De senaat krijgt in de republiek een veel belangrijke rol. Er zetelen 300 mensen in, die voor het leven aangesteld zijn. Hun verantwoordelijkheden zijn:
- Raadgeven aan de consuls
- De financiën
- De openbare orde behouden
- Buitenlandse betrekkingen onderhouden
- Veiligheid van de staat verzekeren
De consuls moeten alles samen beslissen. als ze het niet eens kunnen worden over bepaalde dingen, mag de senaat een dictator aanstellen voor een periode van zes maanden. Die stelt dan orde op zaken.
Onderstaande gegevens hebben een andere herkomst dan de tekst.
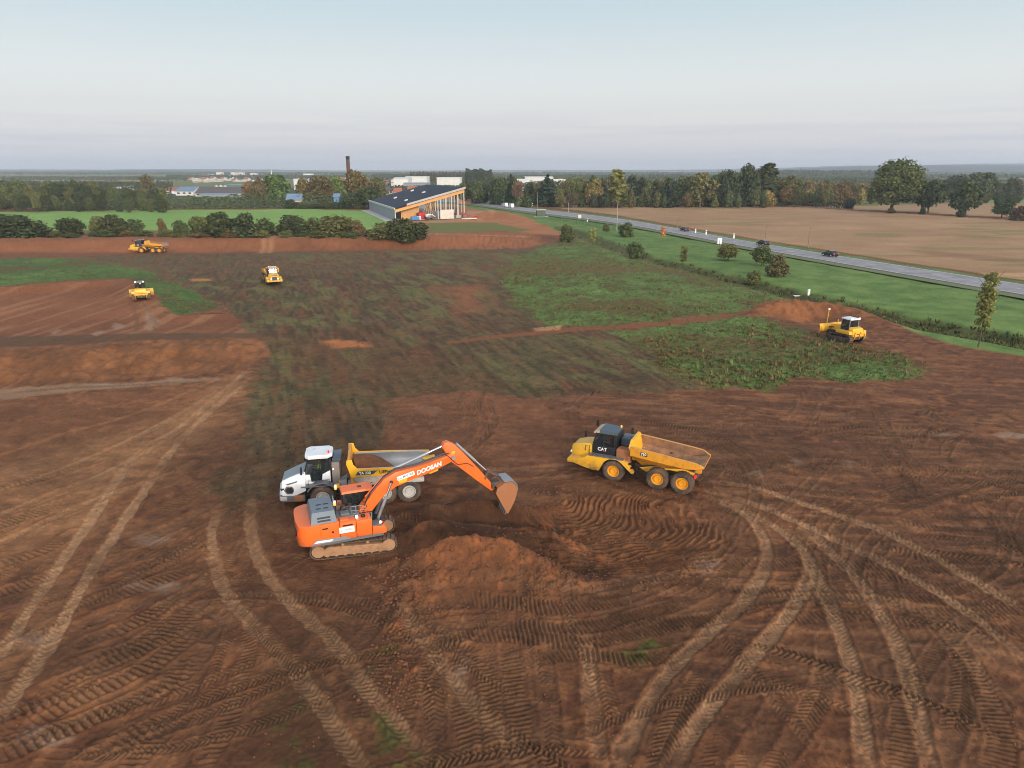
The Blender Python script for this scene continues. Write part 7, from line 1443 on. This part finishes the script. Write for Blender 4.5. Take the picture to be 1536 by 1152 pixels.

Ook de volksvergadering wordt machtiger. Hun taken zijn:
- De consuls en andere magistraten kiezen
- Beslissen over oorlog en vrede
- Wetsvoorstellen goed- of afkeuren
Alles wat de volksvergadering beslist, wordt wel nog gekeurd worden door de senaat. Als de senaat dus een voorstel niet goed vindt, wordt het niet doorgevoerd.
En wat met de Plebejers?
Rome wil zijn gebied uitbreiden, en in 500 voor Christus probeert men heel het Italisch schiereiland te veroveren. Ook moeten ze meer belastingen betalen. Ze doen dit natuurlijk niet voor niets; in ruil worden ze volwaardige burgers. Ze mogen dus zetelen in de volksvergadering. Niet veel plebejers doen dit echter uit financiële redenen, en dus behouden de patriciërs en rijke plebejers een meererheid in de volksvergadering.
Als de plebejers gaan vechten, is er niemand om hun land te bewerken. Ze beschikten immers niet over zoveel geld dat ze slaven konden betalen. Daarom willen de plebejers meer inspraak in de politiek, zodat ze zelf iets aan hun problemen kunnen veranderen. De patriciërs willen daar niets van weeten, en dus leggen de plebejers de wapens neer. Nu moeten de patriciërs wel toegeven, en geleidelijk aan krijgen de plebejers meer rechten. Ook worden er nieuwe functies ingevoerd: één daarvan is de volkstribuun. Deze moet opkomen voor de rechten van de plebejers. De volkstribuun geniet onschendbaarheid, en beschikt over een vetorecht.
In 286 voor Christus worden plebejers en patriciërs politiek gelijk. Dit gebeurt via de Lex Hortensia. De plebejers hebben hier evenwel niet veel baat bij; als je consul wilde worden, moet je eerst verschillende ambten doorlopen. Deze zijn niet bezoldigd, en dus niet weggelegd voor de modale plebejer. Enkel de rijke plebejers komen hiervoor in aanmerking. Er ontstaan nieuwe groepen en nieuwe problemen: de Nobilis (rijke plebejers en patriciërs), en de proletariërs (gewone volk, bezitlozen). Deze problemen veroorzaken uiteindelijk burgeroorlogen.